What We Do To Gather

This programme presents works exploring notions of collectivity, community, and the tensions that arise between the intimate contradictions of human relationships and the efficiency-driven force of economic development. Running through this programme are considerations of the impact of capitalism on ways of human relations and gathering, from the shifting urban landscape to the performance of grief and its pragmatic implications in the face of precarity.

Programmer: Alfonse Chiu

Alfonse Chiu is a Singapore-based writer, artist, and curator working at the intersection of text, space, and the moving image. Their practice investigates imaginaries of capital and ideologies as shaped by media infrastructures and networked economies. They are the founder of the Centre for Urban Mythologies, a project-based research initiative interested in the (im)material tensions present within the urban contexts of Asia, the editor of SINdie, a Singapore-based editorial platform exploring Southeast Asian film culture(s), and co-founder of the Moving Picture Experiment Group, a curatorial and research collective exploring the polyvalency of the moving image medium in contemporary practices. Their texts have been published internationally in publications such as Hyperallergic and NANG, and commissioned by institutions such as the Asian Film Archive and the Arsenal Institute for Film and Video Art for Berlinale Forum 2022. They are the 2021 e-flux journal fellow and an Associate Curator with DECK.

Letters From Panduranga
Dir. Nguyễn Trinh Thi | Vietnam | 2015 | 35

Letters From Panduranga, made in the form of a letter exchange between a man and a woman, reflects on the multi-faceted historical and on-going experience of colonialisms, and looks into the central ideas of power and ideology in everyday contemporary Vietnam.

About The Director

Nguyễn Trinh Thi is a Hanoi-based filmmaker and artist. Traversing boundaries between film and video art, installation and performance, her practice currently explores the power of sound and listening, and the multiple relations between image, sound, and space, with ongoing interests in history, memory, representation, landscape, indigeneity, and ecology. 

Distancing
Dir. Miko Reverza | Philippines, US | 2019 | 10

Shot on 16 mm and in colour, Distancing documents the logistics and poetics of Miko Revereza’s decision to leave the United States and return to the Philippines.

About The Director

Miko Revereza is a filmmaker based in Manila, Philippines.
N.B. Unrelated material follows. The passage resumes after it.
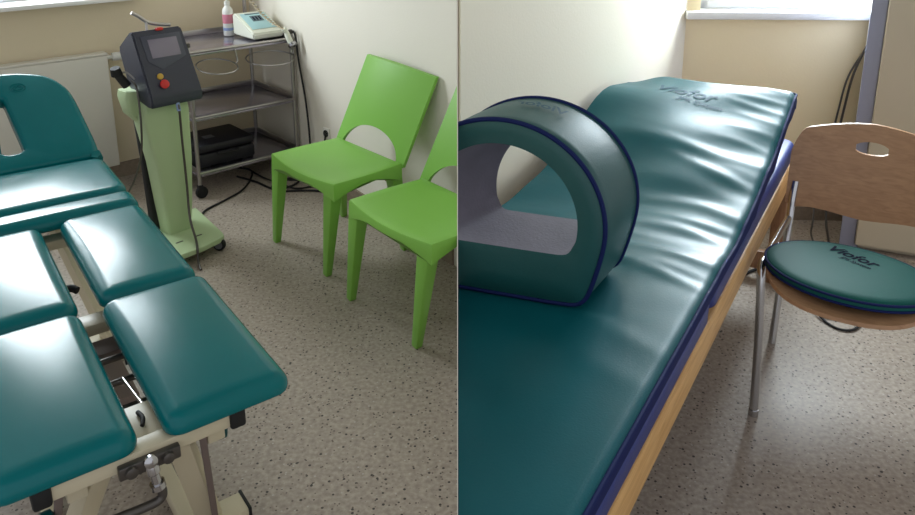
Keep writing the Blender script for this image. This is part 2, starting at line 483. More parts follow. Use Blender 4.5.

His upbringing as an undocumented immigrant in the United States informed many of his films; DROGA! (2014), Disintegration 93-96 (2017), No Data Plan (2018) and Distancing (2019). He is listed as Filmmaker Magazineís 2018 25 New Faces of Independent Cinema. He is a 2019 Flaherty Seminar artist and recent Bard MFA graduate.      

One Light Year on Earth
Dir. Albert Samreth | Cambodia, US | 2018 | 16

Set in a rapidly developing Phnom Penh, this film is told through letters written by a ghost who is losing its memory. After four decades of war, a genocide, and slow economic development, Phnom Penh is finally exorcising its past for an uncertain, sudden future.

About The Director

Albert Samreth is an artist living and working in New York City and Phnom Penh. His work has been exhibited at institutions and galleries around the world including the Hamburger Bahnhof – Museum für Gegenwart in Berlin, betonsalon center de recherche in Paris, Bangkok Art & Culture Centre, the Singapore Art Museum, Moscow Museum of Modern Art, and Art Sonje Center in Seoul. His work has been reviewed in Frieze Magazine.

The Mother
Dir. Pimpaka Towira | Thailand | 2012 | 14

On the final day of her 13 year-old daughter’s funeral, the young girl’s mysterious death is still haunting the mother’s mind. She needs to find the answer for herself.

About The Creators

Pimpaka Towira is a pioneer among female film directors in the Thai independent film scene since the early 1990s. Since 1988, she has made a number of experimental short films, mostly depicting women’s issues, including Mae Nak (1997), which won the Special Jury Prize at the Image Forum Festival in 1998. Her debut feature, One Night Husband, premiered at the 2003 International Forum of New Cinema at the Berlin International Film Festival.